• INPUT DATA
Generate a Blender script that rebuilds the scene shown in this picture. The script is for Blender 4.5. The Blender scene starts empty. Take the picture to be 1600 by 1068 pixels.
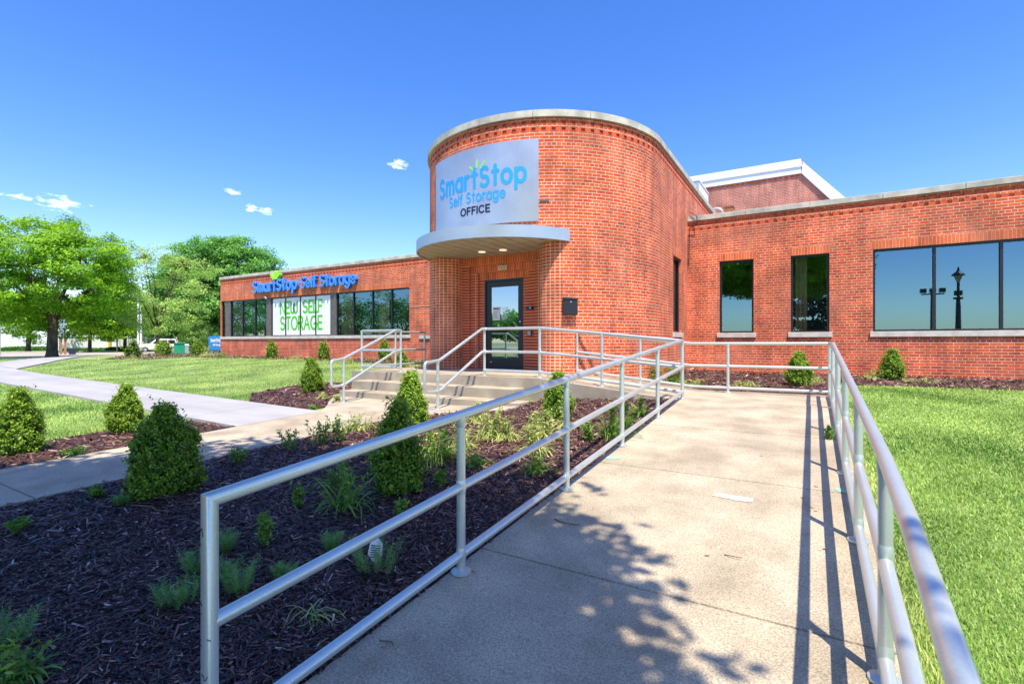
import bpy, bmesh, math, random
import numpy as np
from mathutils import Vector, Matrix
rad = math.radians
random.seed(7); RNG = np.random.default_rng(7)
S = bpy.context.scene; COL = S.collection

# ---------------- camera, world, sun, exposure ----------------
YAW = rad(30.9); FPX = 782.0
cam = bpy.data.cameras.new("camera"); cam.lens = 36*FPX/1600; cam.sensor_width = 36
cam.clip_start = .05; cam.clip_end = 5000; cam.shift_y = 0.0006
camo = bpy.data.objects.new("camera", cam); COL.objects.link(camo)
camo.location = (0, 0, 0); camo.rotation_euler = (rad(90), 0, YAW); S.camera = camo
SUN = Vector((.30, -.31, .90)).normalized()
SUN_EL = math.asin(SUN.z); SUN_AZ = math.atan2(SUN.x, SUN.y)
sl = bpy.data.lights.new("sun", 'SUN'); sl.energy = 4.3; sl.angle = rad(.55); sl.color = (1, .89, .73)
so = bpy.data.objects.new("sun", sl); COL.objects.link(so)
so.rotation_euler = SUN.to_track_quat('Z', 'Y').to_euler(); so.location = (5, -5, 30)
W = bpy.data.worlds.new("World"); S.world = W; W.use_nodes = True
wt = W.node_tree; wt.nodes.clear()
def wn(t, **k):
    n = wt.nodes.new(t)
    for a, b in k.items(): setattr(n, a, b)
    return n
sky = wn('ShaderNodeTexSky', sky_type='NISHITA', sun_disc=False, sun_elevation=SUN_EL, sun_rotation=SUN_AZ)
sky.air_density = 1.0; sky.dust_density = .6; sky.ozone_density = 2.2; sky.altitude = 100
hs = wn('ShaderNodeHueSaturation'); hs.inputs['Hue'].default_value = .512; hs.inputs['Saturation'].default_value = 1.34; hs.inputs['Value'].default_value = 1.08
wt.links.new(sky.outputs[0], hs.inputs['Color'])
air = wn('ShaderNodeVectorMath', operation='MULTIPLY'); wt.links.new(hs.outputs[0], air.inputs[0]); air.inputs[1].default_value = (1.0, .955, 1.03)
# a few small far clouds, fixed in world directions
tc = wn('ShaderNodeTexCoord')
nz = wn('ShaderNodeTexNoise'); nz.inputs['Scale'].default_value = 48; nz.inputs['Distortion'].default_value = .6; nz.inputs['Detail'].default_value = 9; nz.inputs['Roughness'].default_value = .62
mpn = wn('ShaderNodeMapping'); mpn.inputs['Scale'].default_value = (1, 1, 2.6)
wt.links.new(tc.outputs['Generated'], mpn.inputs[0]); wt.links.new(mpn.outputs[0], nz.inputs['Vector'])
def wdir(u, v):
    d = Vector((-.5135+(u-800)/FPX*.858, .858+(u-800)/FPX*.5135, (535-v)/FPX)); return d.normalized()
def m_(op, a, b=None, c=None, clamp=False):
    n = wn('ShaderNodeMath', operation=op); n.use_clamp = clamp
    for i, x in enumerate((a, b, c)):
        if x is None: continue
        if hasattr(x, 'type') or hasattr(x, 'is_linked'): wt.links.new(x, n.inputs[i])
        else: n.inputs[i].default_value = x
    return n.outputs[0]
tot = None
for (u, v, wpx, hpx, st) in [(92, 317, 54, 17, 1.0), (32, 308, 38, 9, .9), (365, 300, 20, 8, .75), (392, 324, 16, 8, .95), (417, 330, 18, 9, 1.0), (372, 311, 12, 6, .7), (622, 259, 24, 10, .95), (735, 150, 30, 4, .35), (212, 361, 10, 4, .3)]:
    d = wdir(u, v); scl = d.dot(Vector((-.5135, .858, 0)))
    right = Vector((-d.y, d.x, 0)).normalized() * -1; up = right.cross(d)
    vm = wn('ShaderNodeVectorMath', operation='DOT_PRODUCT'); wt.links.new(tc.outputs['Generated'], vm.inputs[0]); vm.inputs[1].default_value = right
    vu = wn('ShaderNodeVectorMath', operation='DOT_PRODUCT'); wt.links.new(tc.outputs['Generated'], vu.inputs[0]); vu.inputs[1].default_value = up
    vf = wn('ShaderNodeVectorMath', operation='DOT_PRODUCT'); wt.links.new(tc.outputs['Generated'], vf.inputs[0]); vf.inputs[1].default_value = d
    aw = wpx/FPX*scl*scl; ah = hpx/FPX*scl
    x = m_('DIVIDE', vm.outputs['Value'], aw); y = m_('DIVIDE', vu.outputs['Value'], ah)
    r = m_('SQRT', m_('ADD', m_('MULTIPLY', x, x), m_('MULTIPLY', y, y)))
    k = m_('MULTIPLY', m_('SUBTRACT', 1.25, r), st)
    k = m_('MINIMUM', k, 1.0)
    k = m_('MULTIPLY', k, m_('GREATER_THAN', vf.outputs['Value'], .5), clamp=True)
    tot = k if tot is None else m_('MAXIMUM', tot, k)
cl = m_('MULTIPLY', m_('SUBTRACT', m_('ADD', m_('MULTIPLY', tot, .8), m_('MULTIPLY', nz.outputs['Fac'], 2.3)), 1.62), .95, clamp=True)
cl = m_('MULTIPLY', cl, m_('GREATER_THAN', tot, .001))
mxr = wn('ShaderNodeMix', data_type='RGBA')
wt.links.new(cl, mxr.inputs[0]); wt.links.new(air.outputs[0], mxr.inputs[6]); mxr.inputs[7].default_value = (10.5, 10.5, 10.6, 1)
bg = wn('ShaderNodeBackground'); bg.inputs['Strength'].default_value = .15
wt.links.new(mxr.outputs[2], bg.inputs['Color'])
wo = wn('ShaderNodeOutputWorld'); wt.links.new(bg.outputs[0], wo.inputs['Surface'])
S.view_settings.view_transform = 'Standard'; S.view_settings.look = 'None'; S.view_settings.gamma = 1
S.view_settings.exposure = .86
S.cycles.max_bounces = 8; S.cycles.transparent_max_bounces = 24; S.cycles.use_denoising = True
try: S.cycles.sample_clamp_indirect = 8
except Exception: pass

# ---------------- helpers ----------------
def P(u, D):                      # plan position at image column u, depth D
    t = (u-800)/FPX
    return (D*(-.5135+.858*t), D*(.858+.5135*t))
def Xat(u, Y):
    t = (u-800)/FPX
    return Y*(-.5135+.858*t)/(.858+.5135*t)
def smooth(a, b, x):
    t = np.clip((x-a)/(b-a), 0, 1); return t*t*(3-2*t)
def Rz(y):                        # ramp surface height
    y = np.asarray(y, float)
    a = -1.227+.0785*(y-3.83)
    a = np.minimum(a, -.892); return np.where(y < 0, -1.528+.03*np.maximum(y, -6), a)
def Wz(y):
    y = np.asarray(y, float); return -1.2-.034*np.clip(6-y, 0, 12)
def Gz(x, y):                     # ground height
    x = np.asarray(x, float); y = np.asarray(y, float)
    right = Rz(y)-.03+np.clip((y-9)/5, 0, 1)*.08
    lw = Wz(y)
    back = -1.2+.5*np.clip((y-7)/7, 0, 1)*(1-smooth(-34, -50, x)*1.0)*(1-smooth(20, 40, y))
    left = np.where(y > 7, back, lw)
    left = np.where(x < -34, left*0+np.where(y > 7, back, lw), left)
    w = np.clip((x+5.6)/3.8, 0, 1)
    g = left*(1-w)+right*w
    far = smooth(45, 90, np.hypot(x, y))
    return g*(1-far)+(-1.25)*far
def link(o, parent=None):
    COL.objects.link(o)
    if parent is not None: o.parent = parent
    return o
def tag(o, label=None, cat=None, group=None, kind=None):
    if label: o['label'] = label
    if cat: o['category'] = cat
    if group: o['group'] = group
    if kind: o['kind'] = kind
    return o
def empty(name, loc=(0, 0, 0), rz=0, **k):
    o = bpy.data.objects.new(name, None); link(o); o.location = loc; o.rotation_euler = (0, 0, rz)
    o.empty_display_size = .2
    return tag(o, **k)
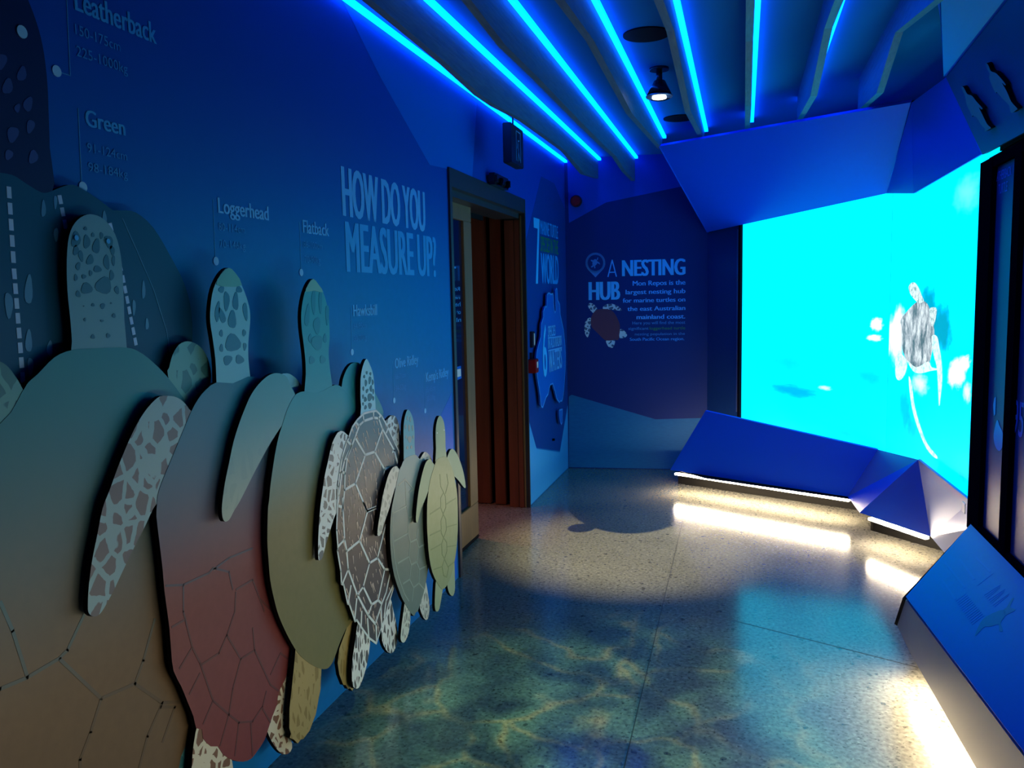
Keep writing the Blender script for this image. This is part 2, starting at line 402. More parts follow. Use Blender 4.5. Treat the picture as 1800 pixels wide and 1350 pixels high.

• OBJECTIVE
Copy every line of the listing that contains the word "image".

• ANSWER FOR THE TASK
def P(u, D):                      # plan position at image column u, depth D
Keep writing the Blender script for this image. This is part 2, starting at line 402. More parts follow. Use Blender 4.5. Treat the picture as 1800 pixels wide and 1350 pixels high.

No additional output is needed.